Retail is detail in car sales – the gimmicks seldom work


Its official dealers are telling us that the reduction in vat is having little or no affect on increasing new car sales. Buyers are confused by what it means to them and see vat as a state fine and not anything to do with real discounts. Throughout history the makeup of car sales has been about great discounts and special offers, gimmicks rarely work. If you can show a customer a real genuine financial offer they can make a considered choice and if it feels right they will often do it even if the car could be bought cheaper elsewhere. High street supermarket retailers are the very best at this with constant buy one get one free offers which may not be the reason a customer goes to the store but will often look too good to turn down. It is reckoned that major supermarkets lose money or certainly don’t make any money on everyday items such as bread, tea, coffee and sugar, but these loss leaders bring customers into the store where they will often purchase more items which are very profitable. The thinking being that by drawing buyers in with great offers the aesthetics and bargains they find in store will encourage them to spend more. That certainly seems to be borne out when you consider that when you go to a supermarket to buy maybe just tea bags and milk you invariably end up picking up a few more items that have appealed to you whilst looking for them. The shelf position of many products and the way they are displayed will be critical for stores to entice customers to spend more and these ‘hot spots’ are the places where stores will make the biggest profits and sell large volumes. If this were not the case then would stores just place the high volume essentials such as tea, coffee, milk, sugar and bread at the very front of the store by the entrance, so buyers could get exactly what they want and then just leave?

Although “buy one get one free” has been seen in certain car showrooms it is still met by many car buyers with suspicion.

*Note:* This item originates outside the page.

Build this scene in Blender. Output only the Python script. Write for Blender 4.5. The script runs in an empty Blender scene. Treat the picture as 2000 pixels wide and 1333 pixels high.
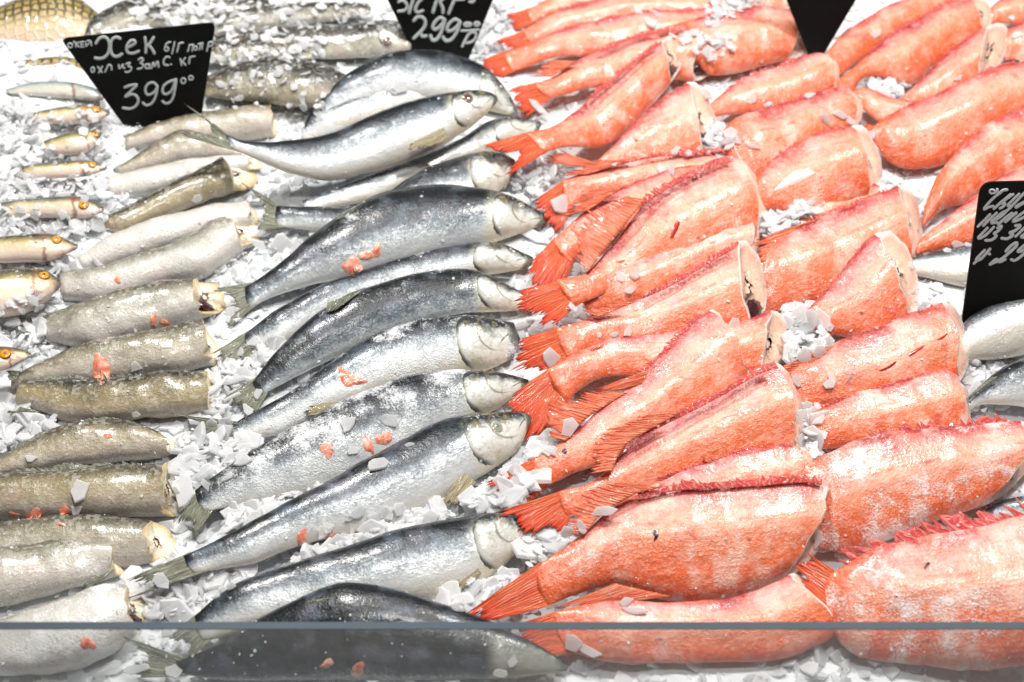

Either a car dealer is making way too much money from a car that he can afford to give another away free (unlikely) or the model is just not selling so must therefore be unpopular so why would a customer want to buy it? Car showrooms and used car displays are similar to supermarkets in one way and that is the idea of positioning cars in certain spots which are guaranteed to arouse interest and usually the cars that go onto these positions are the best sellers or where the most profit to be made. This is much the same as your local supermarket, where the most profitable items are usually positioned in the eye-line of customers thereby encouraging them to put them in their basket.

The best car displays are the ones where the cars are prepared and presented to the highest standards and with a mixture of colours and models. It is no secret that buyers will choose certain cars because of the way they are presented. It’s nuts and bolts marketing and the old adage is as true today as it has always been – ‘retail is detail’.